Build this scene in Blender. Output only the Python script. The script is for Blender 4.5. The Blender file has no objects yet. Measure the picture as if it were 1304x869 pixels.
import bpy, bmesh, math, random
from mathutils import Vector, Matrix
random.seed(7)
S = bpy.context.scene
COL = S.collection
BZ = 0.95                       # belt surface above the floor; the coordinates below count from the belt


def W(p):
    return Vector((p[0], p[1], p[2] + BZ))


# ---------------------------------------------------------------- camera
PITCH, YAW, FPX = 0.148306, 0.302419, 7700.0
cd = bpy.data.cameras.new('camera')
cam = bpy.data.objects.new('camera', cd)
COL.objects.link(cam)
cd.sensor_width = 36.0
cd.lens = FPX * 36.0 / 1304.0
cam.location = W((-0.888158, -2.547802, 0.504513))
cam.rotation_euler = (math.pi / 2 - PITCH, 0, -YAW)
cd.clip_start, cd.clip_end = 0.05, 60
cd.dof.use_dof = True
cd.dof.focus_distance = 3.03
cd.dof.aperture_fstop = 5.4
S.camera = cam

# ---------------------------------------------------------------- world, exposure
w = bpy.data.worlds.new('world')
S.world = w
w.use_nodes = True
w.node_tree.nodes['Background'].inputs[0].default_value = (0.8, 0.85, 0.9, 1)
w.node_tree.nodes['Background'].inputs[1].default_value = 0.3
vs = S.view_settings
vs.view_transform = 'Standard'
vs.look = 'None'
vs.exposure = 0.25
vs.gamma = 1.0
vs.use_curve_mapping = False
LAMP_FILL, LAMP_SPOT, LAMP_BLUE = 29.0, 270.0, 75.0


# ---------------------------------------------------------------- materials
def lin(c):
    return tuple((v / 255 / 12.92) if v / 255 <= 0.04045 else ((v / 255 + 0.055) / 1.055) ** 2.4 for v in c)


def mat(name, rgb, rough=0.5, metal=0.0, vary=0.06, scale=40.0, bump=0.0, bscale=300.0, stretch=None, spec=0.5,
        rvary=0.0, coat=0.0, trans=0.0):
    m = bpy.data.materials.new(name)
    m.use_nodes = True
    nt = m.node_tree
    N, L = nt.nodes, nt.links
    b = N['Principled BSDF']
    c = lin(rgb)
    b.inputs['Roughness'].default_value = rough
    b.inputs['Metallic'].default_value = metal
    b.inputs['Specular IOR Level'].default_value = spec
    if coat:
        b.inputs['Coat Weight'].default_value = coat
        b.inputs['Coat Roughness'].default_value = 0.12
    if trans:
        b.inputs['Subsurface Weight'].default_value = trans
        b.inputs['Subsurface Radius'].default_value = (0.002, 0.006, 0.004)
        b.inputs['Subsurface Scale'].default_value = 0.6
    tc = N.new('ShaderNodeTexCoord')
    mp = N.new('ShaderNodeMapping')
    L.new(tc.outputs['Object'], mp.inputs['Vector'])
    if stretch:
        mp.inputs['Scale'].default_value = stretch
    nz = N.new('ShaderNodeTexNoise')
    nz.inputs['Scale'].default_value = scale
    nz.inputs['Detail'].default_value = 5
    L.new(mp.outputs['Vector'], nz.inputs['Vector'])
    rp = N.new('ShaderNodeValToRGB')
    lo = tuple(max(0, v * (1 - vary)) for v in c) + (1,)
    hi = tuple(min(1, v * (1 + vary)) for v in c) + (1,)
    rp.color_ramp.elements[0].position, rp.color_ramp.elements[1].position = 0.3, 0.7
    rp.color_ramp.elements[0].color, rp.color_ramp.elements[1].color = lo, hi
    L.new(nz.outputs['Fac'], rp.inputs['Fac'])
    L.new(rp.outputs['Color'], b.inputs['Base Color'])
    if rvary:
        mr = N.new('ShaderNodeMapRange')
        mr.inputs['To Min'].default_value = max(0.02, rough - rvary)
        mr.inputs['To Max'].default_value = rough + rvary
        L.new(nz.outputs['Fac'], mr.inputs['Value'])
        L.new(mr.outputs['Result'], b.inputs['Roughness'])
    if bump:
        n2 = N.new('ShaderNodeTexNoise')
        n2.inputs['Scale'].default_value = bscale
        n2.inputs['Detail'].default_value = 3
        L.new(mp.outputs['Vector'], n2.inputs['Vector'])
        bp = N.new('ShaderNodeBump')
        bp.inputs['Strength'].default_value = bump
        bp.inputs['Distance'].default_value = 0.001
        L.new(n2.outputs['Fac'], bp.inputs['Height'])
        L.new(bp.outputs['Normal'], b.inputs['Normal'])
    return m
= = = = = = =
- [DIRECTION] Write out, unaltered, the lines from the opening of the listing through the line that includes "return Vector((p[0], p[1], p[2] + BZ))".

- [EXERCISE OUTPUT]
Build this scene in Blender. Output only the Python script. The script is for Blender 4.5. The Blender file has no objects yet. Measure the picture as if it were 1304x869 pixels.
import bpy, bmesh, math, random
from mathutils import Vector, Matrix
random.seed(7)
S = bpy.context.scene
COL = S.collection
BZ = 0.95                       # belt surface above the floor; the coordinates below count from the belt


def W(p):
    return Vector((p[0], p[1], p[2] + BZ))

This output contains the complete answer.